Henry G Manson on where LAB stands post confernence and his views on the leadership

Henry G Manson on where LAB stands post confernence and his views on the leadership

“A couple of days ago, after Andy Burnham’s LAB conference speech I emailed Henry to get his views on whether Burnham could replace EdM before GE2015. This is his response” – Mike Smithson

Hi Mike, there’s a few questions to address before we get to whether Andy Burnham will replace Ed Miliband before the election. First of all when would Ed go? It would have to be in the next month or not at all. The new leader really needs 6 months at least to get known, take control and help voters get to know them. I doubt the Labour Party would have a coronation. The threshold for the number of MPs required to be nominated has risen to 15% (currently 39 Labour MPs) which would make it harder for the troublesome hard left to oppose. It would require almost all strands of the party to agree.

Unions now have far less of a say but a number of their changes are yet to be implemented, however as important affiliates and large funders for any general election campaign they would need to be sympathetic. The union leaders would be open to any proposals that would help Labour win the general election right now. They were never in love with Ed Miliband but saw his candidacy as representing a important break with New Labour. Despite Burnham’s popularity with the party membership grassroots there’s no guarantee that if Ed went Burnham would automatically take over.

The process of Gordon Brown’s ‘coronation’ was not viewed as a particularly positive or successful experience and there would be others that fancy their chances. While Chuka Umunna and Rachel Reeves are top of the pile of the next generation and may already be preparing for what would happen if the election is lost, they may find it difficult to sit it out if there was an earlier vacancy. Yvette Cooper would also be an obvious contender and if she ever had any desire to be leader then now would be the time. And here lies the issue – there’s no shortage of people who think they could do a better job and have sufficient support to form the basis of a future leadership campaign. But would any of them put this aside for the good of their party’s prospects in 2015 as David Davis did when allowing Michael Howard a free run? I’m not so sure it would be the case.

Some potential leadership candidates give the impression of being more interested in being well positioned to pounce in defeat rather than doing whatever it takes to ensure victory next year. One fancied leadership candidate has already taken to donating sizeable cheques to parliamentary candidates in winnable seats rather than donate directly to the party, which could be seen as an unspoken attempt to purchase future political loyalty and support with MPs.

There are also noble reasons for being so cautious – personal loyalty to the man who they owe their position and promotions to, fear of a divided party and general uncertainty about whether the risk is worth it. And many politicians and people loathe uncertainty. The film Withnail and I captured the pain of decision-making when rapid judgments are often required with a slowly deteriorating situation. “If you’re hanging on to a rising balloon, you’re presented with a difficult decision — let go before it’s too late or hang on and keep getting higher, posing the question: how long can you keep a grip on the rope?”
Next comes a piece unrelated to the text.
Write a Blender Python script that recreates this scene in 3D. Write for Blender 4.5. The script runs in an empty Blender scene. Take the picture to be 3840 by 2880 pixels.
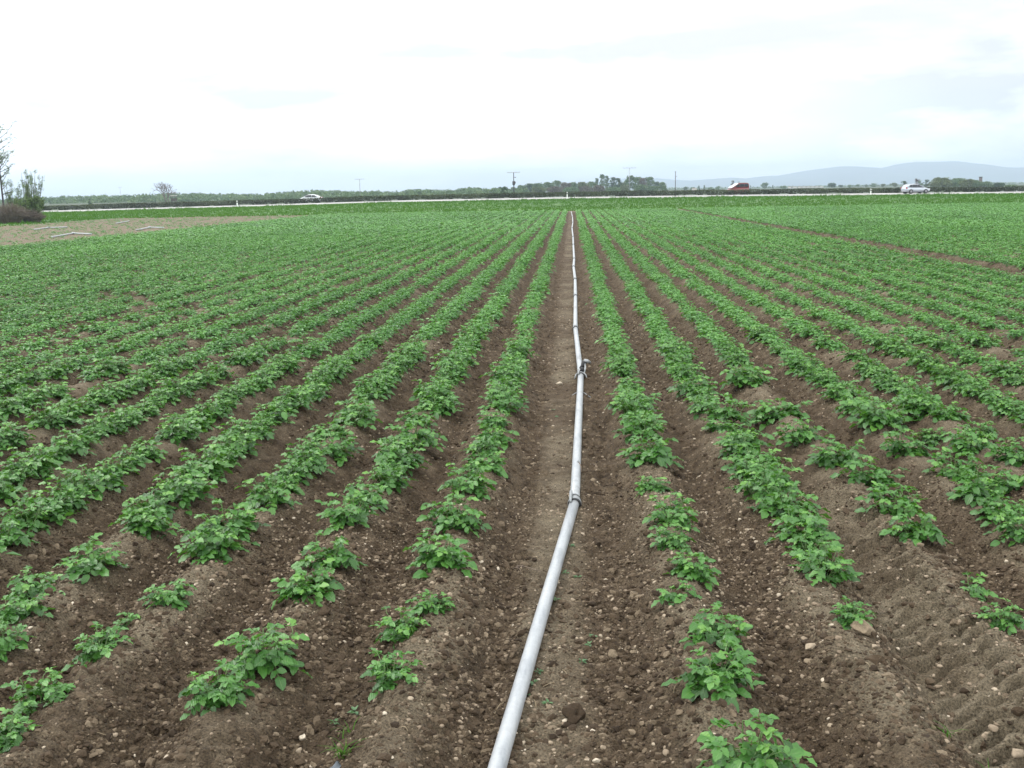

    For as a long as Labour leads the Conservative Party in the polls, it will be hard for anyone to make a move and justify it to colleagues and constituents. However the sense of worry and foreboding is growing.

The way that poll leads shifted so quickly in Scotland has rightly reminded people that public opinion is not set in stone. The weight of sustained attacks on the SNP from business and newspapers in the last weeks of the referendum campaign would be amplified against Labour. The party conference was flat and nervous not bristling with electricity and determination as was the case in the run up to 1997. A lot of Ed Miliband’s supporters are privately disappointed with how the speech has worked out for their man. However activists are always aware of their respective leaders’ shortcomings – they hear all the time what people think. However it would probably take the Conservatives having sustained poll leads and a shock defeat in the Heywood and Middleton by-election for any concerns to turn into panic and create the climate where a leader steps down.

By my reckoning I now think that there is only a 10% chance Ed Miliband will be replaced before the general election. If that happened then there’s about a 60% chance of ‘coronation’ and then a further 60% chance Andy Burnham would be the candidate people unite around. If there’s a leadership contest following Ed’s departure prior to May 2015, I think there’s a 70% chance Andy would win it. But all that leaves with about a 6% chance Andy would be leader at the election and a 90% chance Ed Miliband will be. By historic standards Labour is united.

The plotting isn’t there but planning for what should follow in the event of an election defeat is. This week’s Labour conference was the penny dropping for many in the party, that for all the Tories ‘ problems and the unpopularity of their policies, Labour may still lose a general election some had mistakenly thought would fall in their lap.